1階のDKは2方向に接道する角地のためプライバシーを考えると閉鎖的になるのが課題

ケーススタディ#2
「隣の実家の敷地と合わせた中庭のような屋外空間をつくる」

「プライバシーを保ちつつも中庭に開かれた自然を感じられる開放的なDK」

隣家の実家の配置を取り込んだ中庭のような屋外空間

“ケーススタディ”を通して、3階建のボリュームのうち1階をダイニングキッチンという可能性を探って行く方針になりました。しかし「明るいLDK」というご希望も重要です。敷地は角地で2方向に接道しており、1階は道路に対して開くとプライバシーが課題となるため閉鎖的になる傾向があります。また60m2という狭小敷地にさらに駐車スペースも必要なためスペースは限られています。プライバシーを確保しつつも閉鎖的にならないようにするために屋外空間を上手く取り込めないか可能性を探りました。
そこでケーススタディの時の雑談がヒントになりました。ご主人の祖父母がご存命だった頃、実家の”母屋”と建替え前の既存建物の”はなれ”との間で家具などの木工作業をされていたというエピソードがありました。この母屋とはなれの間の空間はその後も子どもたちの遊び場にもなっていたようで、子どもの頃から家と家の間のような囲まれた屋外空間の心地よさを体感されていたようです。建て替える新築でもこのような空間を引き継ぐと良いのではないかということで、実家の敷地も合わせた屋外空間を計画しました。
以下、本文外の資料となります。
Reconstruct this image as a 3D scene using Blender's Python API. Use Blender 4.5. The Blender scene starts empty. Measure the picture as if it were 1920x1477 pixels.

そうすることでひとまとまりの囲まれた中庭のような屋外空間を確保でき、この屋外空間とダイニングキッチンを接続して開口部を設けることで、角地の1階でありながらも閉鎖的にならず、プライバシーを保ちつつも自然を感じられる開放的な空間となりました。


既存建屋の古材を利用した”柿(こけら)葺”の外壁

外壁の一部に、建て替え前の建屋の木材を利用した”柿(こけら)”を葺きました。柿板をつくるところから、外壁に葺く作業も建主さんと一緒に作りました。
建て替え前の既存建物は祖父母が建て、建主さんの家族や親戚が住まわれていたことなど、とても思い出深い建物でした。新しい住まいにも何らかの形で引き継ぐことができたら素敵だなという話題からのアイデアでした。この柿葺の外壁が、昔の記憶や建主ご自身で作られた思い出とともに引き継がれ、愛着のあるお家の要素になればと思っています。

解体時の廃材を古材として一部ピックアップ
kurosawa kawaratenさんの敷地内に一時保管


古材から柿板を作成(建主)
古材から作成した柿板
柿板を外壁に取り付ける(建主セルフビルド)


建主からのコメント

建主さんからコメントをいただきました。

限られた土地に建つ狭小住宅ではあるものの、随所にこだわりが見られる非常に満足できる家になりました。
特筆すべきは、思い出のある古材を再利用した外壁の柿葺き(こけらぶき)です。ガルバリウムとのコントラストが美しく、面白い!
最初の打合せの段階からこちらの要望をしっかり受け止めて頂き、納得行くまで根気強く様々なアイデアを提案してもらいました。
家族構成、生活スタイルを考慮した、居場所が沢山ある暮らしやすく楽しい家です。

建主さんが家づくりを楽しまれたことや、自慢のお住まいにであることが伝わってきました。ご自宅の内覧もいつでもご協力いただいており、お伺いするたびに素敵に住みこなされいて、写真でどこを切り取っても風景になるようでした。